The opening keynote speaker, Dion Hinchcliffe, Vice President, Dachis Group, said that this year’s hot topic is social media, and analytics are its future. Social media usage has grown extremely rapidly in the past few years; about 850 million people are using social computing today–more than use e-mail. This is the fastest migration to a new platform that the information industry has ever seen, and its effects are still being felt. Hinchcliffe said that social capital cannot be acquired by an organization alone; it is an aggregate of all its employees. One’s influence in the world will be determined by the kind of social capital he or she has built up. And analytics will be the next significant advance in social media. We can expect to see the development of many niche analytical tools but the social landscape will ultimately look like the search industry does today.
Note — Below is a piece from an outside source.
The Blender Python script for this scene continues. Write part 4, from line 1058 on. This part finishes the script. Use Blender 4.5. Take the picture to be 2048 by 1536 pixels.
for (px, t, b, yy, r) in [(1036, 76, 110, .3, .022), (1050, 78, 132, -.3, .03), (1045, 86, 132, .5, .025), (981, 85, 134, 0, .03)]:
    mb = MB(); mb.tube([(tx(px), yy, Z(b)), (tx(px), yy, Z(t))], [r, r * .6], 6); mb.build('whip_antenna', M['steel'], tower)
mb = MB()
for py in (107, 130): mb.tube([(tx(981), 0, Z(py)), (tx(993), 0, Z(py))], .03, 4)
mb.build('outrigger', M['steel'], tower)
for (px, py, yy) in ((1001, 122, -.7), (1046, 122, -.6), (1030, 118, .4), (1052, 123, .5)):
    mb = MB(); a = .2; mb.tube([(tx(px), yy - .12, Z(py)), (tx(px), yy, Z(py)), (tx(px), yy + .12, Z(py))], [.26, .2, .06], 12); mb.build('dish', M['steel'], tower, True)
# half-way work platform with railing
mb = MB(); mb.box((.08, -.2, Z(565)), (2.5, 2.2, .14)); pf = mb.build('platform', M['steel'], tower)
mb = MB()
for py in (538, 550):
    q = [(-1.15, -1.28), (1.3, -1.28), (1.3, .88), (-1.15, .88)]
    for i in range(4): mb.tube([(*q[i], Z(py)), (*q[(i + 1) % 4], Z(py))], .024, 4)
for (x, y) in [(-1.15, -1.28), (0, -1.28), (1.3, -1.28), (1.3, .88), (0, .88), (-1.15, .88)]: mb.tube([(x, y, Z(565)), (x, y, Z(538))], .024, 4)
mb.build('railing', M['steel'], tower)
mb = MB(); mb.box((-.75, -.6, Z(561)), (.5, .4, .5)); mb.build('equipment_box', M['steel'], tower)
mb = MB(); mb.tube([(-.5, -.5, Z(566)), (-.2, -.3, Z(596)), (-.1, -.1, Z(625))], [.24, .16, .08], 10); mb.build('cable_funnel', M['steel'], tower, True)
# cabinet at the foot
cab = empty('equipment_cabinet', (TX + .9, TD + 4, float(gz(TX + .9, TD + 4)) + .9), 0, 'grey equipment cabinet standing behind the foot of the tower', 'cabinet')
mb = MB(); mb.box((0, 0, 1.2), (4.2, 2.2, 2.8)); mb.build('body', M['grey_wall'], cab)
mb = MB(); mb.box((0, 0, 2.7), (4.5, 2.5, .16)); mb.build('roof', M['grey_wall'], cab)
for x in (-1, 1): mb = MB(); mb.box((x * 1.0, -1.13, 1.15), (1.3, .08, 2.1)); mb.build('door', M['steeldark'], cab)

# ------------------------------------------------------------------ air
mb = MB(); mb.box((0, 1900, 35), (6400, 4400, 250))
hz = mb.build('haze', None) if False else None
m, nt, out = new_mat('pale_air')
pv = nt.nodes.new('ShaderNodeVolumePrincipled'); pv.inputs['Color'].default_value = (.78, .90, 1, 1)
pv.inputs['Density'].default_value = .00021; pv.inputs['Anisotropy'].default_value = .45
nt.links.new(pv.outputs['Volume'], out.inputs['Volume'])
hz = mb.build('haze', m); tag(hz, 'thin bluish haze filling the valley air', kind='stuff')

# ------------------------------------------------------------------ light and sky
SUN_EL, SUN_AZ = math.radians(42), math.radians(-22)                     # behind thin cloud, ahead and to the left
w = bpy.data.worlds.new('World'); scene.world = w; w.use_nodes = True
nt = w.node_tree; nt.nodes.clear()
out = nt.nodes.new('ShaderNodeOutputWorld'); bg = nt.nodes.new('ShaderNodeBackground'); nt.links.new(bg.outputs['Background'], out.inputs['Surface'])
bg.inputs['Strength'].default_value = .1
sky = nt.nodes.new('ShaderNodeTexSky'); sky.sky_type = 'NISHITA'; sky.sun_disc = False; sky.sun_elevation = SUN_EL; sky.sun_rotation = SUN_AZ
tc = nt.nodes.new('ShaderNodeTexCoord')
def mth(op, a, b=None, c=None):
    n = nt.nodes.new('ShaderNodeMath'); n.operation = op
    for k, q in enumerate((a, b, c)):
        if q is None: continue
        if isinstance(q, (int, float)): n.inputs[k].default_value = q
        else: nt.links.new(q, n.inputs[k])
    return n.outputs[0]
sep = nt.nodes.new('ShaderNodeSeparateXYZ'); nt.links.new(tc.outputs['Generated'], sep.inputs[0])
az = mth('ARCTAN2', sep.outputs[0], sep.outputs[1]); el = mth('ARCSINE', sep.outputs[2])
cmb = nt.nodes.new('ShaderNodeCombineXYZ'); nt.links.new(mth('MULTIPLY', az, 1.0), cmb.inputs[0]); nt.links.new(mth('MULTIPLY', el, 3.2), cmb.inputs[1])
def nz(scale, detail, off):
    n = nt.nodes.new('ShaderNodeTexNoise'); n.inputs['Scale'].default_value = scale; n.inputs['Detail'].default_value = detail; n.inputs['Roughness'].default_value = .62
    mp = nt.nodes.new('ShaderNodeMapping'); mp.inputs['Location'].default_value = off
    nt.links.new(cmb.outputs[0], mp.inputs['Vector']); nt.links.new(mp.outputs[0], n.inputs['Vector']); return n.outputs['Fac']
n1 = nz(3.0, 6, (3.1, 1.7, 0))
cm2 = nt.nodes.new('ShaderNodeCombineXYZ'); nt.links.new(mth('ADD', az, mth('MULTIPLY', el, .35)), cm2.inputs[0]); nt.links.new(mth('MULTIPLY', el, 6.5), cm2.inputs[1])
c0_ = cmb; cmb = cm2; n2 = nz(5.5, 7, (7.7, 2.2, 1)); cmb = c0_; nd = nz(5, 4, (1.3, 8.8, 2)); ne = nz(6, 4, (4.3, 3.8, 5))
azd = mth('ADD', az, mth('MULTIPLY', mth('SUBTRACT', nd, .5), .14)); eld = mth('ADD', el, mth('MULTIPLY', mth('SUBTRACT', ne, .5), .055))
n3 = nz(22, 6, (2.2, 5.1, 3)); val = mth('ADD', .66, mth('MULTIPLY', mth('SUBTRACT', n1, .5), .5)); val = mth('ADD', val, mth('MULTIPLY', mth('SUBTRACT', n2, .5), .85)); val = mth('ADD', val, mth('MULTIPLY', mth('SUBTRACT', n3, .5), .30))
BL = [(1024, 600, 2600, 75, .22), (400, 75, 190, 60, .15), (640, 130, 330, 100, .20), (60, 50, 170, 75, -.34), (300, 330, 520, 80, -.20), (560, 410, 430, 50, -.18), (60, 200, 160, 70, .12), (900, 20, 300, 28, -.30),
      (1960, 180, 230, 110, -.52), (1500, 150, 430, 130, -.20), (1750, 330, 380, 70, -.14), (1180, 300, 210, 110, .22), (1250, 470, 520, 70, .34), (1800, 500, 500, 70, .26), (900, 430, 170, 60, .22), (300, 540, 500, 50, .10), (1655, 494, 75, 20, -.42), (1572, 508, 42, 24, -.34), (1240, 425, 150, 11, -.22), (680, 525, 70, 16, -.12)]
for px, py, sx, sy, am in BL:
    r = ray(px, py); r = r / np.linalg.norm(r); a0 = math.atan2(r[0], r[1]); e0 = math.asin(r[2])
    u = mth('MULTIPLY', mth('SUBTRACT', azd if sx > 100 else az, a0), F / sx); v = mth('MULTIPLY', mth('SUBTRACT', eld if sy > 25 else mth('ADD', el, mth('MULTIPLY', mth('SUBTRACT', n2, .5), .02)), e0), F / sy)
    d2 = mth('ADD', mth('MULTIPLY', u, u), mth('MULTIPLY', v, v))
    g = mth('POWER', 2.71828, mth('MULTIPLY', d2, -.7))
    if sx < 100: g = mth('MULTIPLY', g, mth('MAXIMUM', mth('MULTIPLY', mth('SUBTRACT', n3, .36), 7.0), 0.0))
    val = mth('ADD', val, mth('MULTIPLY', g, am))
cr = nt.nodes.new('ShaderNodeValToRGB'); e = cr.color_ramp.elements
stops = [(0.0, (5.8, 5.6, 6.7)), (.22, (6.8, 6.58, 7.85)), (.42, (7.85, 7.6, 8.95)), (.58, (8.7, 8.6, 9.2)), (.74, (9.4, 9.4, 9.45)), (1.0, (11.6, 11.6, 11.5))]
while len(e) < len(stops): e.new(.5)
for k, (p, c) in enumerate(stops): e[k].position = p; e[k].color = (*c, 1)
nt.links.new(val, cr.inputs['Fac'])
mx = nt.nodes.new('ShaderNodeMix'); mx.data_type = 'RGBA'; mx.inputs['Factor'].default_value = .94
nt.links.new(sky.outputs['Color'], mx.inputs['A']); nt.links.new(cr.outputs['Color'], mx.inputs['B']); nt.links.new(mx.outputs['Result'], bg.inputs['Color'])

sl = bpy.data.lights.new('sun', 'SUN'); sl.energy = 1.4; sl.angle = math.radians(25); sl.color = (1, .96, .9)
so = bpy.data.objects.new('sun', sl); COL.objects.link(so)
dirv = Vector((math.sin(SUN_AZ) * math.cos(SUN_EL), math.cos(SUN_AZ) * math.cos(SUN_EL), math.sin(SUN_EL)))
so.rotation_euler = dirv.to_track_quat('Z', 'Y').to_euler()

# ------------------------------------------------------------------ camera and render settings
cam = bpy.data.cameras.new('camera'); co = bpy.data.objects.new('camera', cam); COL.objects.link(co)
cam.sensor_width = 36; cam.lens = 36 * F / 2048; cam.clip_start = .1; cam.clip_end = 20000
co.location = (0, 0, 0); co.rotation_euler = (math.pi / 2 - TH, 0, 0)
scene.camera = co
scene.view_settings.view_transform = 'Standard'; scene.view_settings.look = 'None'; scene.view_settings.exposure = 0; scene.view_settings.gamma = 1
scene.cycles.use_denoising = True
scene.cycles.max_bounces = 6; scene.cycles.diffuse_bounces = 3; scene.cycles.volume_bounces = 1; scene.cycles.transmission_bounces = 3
Another major topic at Online Information was search, tools to improve it, and its future. Ontologies were promoted as a major technique for improving search. Buyers of search systems are no longer talking about searching but finding information to solve problems. It is extremely difficult for a machine to interpret a query so that it matches the user’s need; the effective use of metadata has become significant for this purpose. But there are many problems that metadata alone cannot solve, so much further work is still needed. One panelist at the closing session on the future of search suggested that enterprise semantics is another technology worth considering as this problem is studied. That panel concluded that the current big challenge is to help people form their queries to so that the search engine has the best chance at returning relevant results.